Your card is the first one I got. I was home from college, sorting through the huge pile of credit card offers that was typical ten years ago. First, I tossed all the ones with promotions like “cash back, if you carry a balance”. Then I picked your offer because the card design was prettiest.
I’ve been generally happy with you. You keep offering extra (paid) services, but I figure most cards do that, and I never sign up for them. You have a more customer-friendly online-payment setup than the other card I use–I like that you credit online payments on the day of payment rather than three days later.

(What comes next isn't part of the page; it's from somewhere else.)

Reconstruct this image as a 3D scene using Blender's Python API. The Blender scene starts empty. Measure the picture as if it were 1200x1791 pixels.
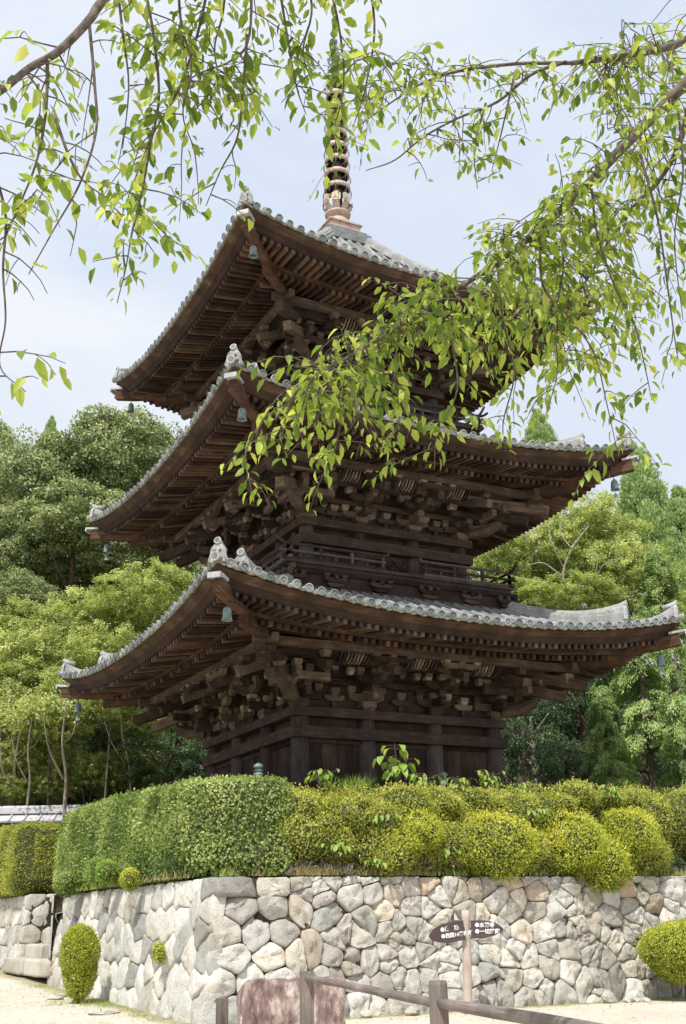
import bpy, math, random
import numpy as np
from mathutils import Vector, noise as mnoise
random.seed(7)
R = np.random.default_rng(11)
S = bpy.context.scene
COL = S.collection
RAD = math.radians

# ------------------------------------------------------------------ camera
CP = np.array([-13.007, -24.786, -1.469]); FPX = 1988.678
_p, _y, _r = RAD(19.822), RAD(-27.637), RAD(-1.184)
cf = np.array([-math.sin(_y)*math.cos(_p), math.cos(_y)*math.cos(_p), math.sin(_p)])
_a = np.cross(cf, [0, 0, 1.]); _a /= np.linalg.norm(_a); _b = np.cross(_a, cf)
cr = _a*math.cos(_r)+_b*math.sin(_r); cu = -_a*math.sin(_r)+_b*math.cos(_r)
cam = bpy.data.cameras.new('camera'); co = bpy.data.objects.new('camera', cam); COL.objects.link(co)
from mathutils import Matrix
mt = Matrix(((cr[0], cu[0], -cf[0], CP[0]), (cr[1], cu[1], -cf[1], CP[1]), (cr[2], cu[2], -cf[2], CP[2]), (0, 0, 0, 1)))
co.matrix_world = mt
cam.sensor_fit = 'HORIZONTAL'; cam.sensor_width = 36; cam.lens = 36*FPX/1200; cam.clip_end = 2000; cam.clip_start = .05
S.camera = co

def ray(x, y): return cf+cr*(x-600)/FPX-cu*(y-895.5)/FPX
def at(x, y, d): return CP+ray(x, y)*d
def onp(x, y, ax, c):
    d = ray(x, y); return CP+d*((c-CP[ax])/d[ax])

# ------------------------------------------------------------------ helpers
def V(*a): return np.array(a, float)
def nrm(v):
    v = np.asarray(v, float); return v/(np.linalg.norm(v)+1e-12)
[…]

However! I just got a notice from you, congratulating me on being upgraded to a rewards card, as “[y]our way of rewarding [me] for being such a valued customer”. This upgrade comes with a $49 annual fee, assessed “in part on the limited use of [my] account”. You’re my primary credit card. My other card is a rewards card, with no fee, but I find their delay-of-payment thing sufficiently underhanded that I don’t use it as much. I’m also led to wonder what makes me “such a valued customer” if you think my use of your card is “limited”. And those weren’t totally separate comments, on different fliers: you said I was a valued customer who doesn’t use her card enough on the same piece of paper.
I’ve called to opt out of the upgrade. It only took a couple of minutes, once I reached a person. For now, at least, I’ll keep using your card as my primary shopping device, if for no other reason than that I keep forgetting the security code for my other card. But pull that kind of trick a few more times, and I’ll cancel your card.
Sincerely,
Naomi
May 3, 2010 at 14:34
I’m guessing the “annual fee” comes because you don’t generate huge revenues for them in the form of late-fees and large amounts of interest.
I’ve not yet had a credit card pull that on me, but if it did, I’d drop ’em like a hot rock.
I have my main CC through my credit union and that may be why they’ve been way less annoying than some other credit cards other people I know have have been.
May 3, 2010 at 15:16
Crazy! Good thing you were paying attention – there are some people I know who wouldn’t have read the notice (okay I might be talking about myself here *aherm*) and good thing they let you opt out!
May 3, 2010 at 16:06
*tsk tsk tsk*
My card’s through my bank, which was formerly a credit union. If they pull crap like that… grrr.
May 4, 2010 at 7:09
Yeah. We were told how we were such good customers when they slashed our credit limit. (We pay in full every month, never late, no stolen card history.)
May 4, 2010 at 11:58
no credit cards. Just a debit card I use as credit when I don’t feel like signing, and i get a discount for that.
We used them too much and ended up three times what things were bought at. My hubs got into DaveRamsey.com and he gave the full truth about them. Really we don’t use credit lines either. We save for what we need and then pay for most things in cash.
no one owns us but the mortgage lender–which will change in the coming 2 years we hope.
May 4, 2010 at 12:08
Eh, I think part of the reason my card company wanted to charge me the fee is that I pay off my balance every month. It works for me. I get to leave my money in the higher-interest savings account, and pay my credit card from that, instead of keeping money in my checking account.